** Prompt **
Reproduce all lines of the listing below in which the word "that" occurs.

[start of Source data]

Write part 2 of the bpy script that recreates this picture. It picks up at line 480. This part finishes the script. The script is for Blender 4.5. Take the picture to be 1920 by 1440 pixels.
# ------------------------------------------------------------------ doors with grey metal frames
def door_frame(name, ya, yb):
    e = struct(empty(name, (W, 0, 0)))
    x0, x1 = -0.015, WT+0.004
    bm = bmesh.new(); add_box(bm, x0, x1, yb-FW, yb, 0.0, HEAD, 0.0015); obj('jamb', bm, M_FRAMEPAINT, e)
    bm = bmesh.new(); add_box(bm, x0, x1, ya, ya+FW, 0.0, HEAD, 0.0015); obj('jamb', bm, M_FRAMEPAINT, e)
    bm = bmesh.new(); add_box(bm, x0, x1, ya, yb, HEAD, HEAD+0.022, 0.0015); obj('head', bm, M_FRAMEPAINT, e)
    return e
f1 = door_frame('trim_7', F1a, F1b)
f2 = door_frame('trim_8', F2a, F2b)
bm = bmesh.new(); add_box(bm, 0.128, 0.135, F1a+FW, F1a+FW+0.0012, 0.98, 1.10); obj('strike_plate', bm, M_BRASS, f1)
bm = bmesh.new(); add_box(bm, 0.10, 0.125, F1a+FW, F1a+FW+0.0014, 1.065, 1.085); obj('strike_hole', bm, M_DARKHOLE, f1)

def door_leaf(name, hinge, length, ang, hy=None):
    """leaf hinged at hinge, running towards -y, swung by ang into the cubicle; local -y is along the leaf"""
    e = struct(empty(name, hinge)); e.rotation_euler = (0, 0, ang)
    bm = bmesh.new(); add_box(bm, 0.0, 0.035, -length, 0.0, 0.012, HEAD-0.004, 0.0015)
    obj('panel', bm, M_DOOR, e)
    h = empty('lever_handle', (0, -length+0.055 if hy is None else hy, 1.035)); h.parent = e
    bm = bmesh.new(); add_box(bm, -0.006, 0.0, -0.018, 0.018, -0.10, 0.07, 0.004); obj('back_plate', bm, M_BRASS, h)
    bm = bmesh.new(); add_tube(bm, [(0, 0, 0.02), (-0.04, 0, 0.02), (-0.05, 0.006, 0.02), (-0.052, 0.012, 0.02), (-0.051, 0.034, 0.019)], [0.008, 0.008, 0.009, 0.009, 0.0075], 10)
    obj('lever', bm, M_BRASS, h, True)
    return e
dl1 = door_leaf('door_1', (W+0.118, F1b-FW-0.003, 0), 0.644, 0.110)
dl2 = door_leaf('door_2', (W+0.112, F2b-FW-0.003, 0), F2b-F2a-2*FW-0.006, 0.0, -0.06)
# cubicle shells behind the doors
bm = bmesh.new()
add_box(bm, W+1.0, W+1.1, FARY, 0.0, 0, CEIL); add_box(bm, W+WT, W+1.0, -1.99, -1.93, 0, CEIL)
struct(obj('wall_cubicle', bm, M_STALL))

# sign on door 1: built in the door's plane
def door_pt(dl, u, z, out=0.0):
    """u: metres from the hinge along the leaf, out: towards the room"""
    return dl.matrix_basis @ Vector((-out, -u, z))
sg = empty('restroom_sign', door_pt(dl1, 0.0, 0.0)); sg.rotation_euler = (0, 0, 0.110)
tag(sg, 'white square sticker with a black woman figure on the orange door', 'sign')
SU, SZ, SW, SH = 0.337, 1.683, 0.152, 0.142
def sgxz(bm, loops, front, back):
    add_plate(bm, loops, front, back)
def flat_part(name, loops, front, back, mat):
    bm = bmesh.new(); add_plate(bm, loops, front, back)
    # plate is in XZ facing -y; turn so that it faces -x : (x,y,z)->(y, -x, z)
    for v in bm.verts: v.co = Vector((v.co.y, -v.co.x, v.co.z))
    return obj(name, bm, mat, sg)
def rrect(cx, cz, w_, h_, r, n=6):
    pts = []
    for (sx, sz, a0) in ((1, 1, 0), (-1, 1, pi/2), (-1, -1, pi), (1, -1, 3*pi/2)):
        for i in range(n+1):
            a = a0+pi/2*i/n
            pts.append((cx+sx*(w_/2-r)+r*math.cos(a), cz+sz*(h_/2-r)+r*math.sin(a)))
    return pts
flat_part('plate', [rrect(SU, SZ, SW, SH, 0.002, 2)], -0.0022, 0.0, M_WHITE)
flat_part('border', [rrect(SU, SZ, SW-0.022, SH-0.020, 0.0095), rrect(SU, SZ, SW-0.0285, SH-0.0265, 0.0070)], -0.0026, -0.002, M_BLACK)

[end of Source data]

** Final result **
Write part 2 of the bpy script that recreates this picture. It picks up at line 480. This part finishes the script. The script is for Blender 4.5. Take the picture to be 1920 by 1440 pixels.
    # plate is in XZ facing -y; turn so that it faces -x : (x,y,z)->(y, -x, z)